Students can expect to acquire a thorough understanding of the factors that shape places, the tools available to guide change, the legal and political background and the principles of professional practice. "Planning is such a broad-brush discipline that it touches on sociology, economics, politics and design," says Georgia Butina Watson, head of planning at Oxford Brookes University.

It is not only recent graduates taking up these opportunities. Most courses also cater for staff already working in planning offices and completing their professional education, usually as part-time students on day release. "We have a nice blend of full-time and part-time students, so they can bring different knowledge to teamwork situations. Both sets gain a great deal from that," says Parker.

It all helps with networking and negotiation, key elements of the planner's skills set. Professionals deal with a wide range of interested parties, so the ability to listen and get your views across is essential. "To thrive in planning you need to be confident in meetings, visually aware and good at communicating graphically through maps, drawings and photos as well as verbally," says Michael Leary, course director at London South Bank University.

Planning courses emphasise group work and role play. "We run a project where groups have to negotiate over a major development proposal and students play the roles of stakeholders such as members of the public or environmental groups," says Parker. "They have to research the roles so in effect they actually live the project. When they act out the meeting it's recorded and they get a copy of the DVD as a memento."

Field trips to sites that illustrate planning issues or results on the ground are popular course elements. "Students enjoy study visits in the UK or Europe and the opportunities to socialise that these provide, as well as presentations after the event," says Leary.

Reading has introduced a pathway on international development planning in which students undertake a week-long field trip in a European city and hear first-hand from invited speakers about what is happening in planning in other countries around the world.

Theory is a necessary part of any postgraduate course but in planning it is tied in to practical applications in the workplace. "Students need a solid understanding of why things change in order to be part of that change in the future. We bring in guest speakers to tell them what the hot topics are on the more intricate aspects of the subject," Parker explains.


Built environment: Knowledge of how construction expertise is drawn together.

Business studies: Insights into commercial practice, management and viability.

Economics: Forces that shape growth or decline across districts, cities and regions.

Environmental studies: Grounding in ecology, biodiversity, environmental management and pollution control.

Geography: Human and physical factors influence settlement location, function and future development patterns.

Law: Development and environmental issues raise legal and procedural complexities.

Politics: Decision-making structures and the factors that influence them.

Social studies: Techniques for unlocking what communities need from development projects.

Surveying: Development viability and land management knowledge are relevant.

Urban studies: Background in the factors influencing urban communities.


Elaine Fotheringham - MSc in Urban and Regional Planning, Heriot-Watt University, Edinburgh

After graduating this summer, Elaine Fotheringham has begun working life as a planning officer at Stirling Council. "I am pleased to be involved in policy work, especially as we are now starting on our local development plan," she says. In her first degree Elaine specialised in political and urban geography and realised how planning shapes the built environment. On her planning masters course a design and development module required her to produce a development brief for a site in Edinburgh. "The course involved a lot of teamwork, which taught me skills that I can put to use in the work environment," she believes.

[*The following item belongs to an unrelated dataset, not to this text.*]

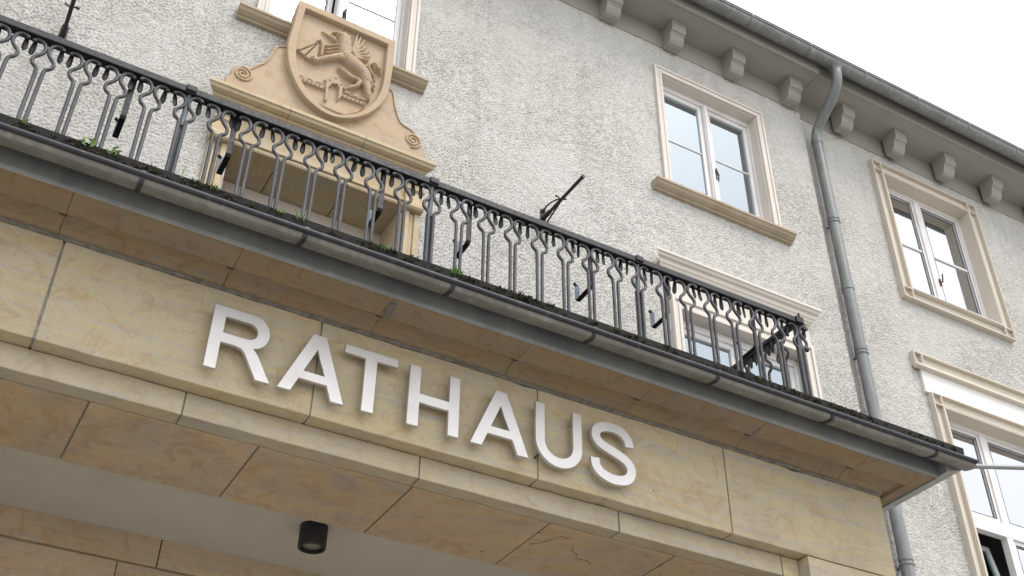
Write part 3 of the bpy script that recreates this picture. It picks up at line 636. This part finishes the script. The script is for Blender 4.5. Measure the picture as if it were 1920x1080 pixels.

Rob Krzyszowski - MPlan in Urban Studies and Planning, University of Sheffield

Rob Krzyszowski started work as a planning assistant at Birmingham City Council in June, shortly after completing the masters year of Sheffield's four- year accredited route. "As well as explaining the structure and nuts and bolts of the planning system, the course looked at the bigger picture and questioned the wider values that underpin planning," he says. Rob appreciated the variety of modules, from property market analysis to public participation. Highlights included group work as part of a made-up planning consultancy and preparing an inner city area action plan. "Planning captured my imagination due to its inherent political and economic dimensions," he adds.

Peter Maxwell - MA in Urban and Regional Planning, University of Westminster

Peter Maxwell, who completed his masters in planning this summer, advises the government on major public building programmes at the Commission for Architecture and the Built Environment. "Having a planner's understanding of development issues alongside my previous training as an architect is incredibly useful," he finds. The course gave him more insight into development decisions. "The focus on creating development proposals and assessing their economic viability gave me a practical understanding of the subject," he says. "I enjoyed learning about theories of regional planning and how this influences practice."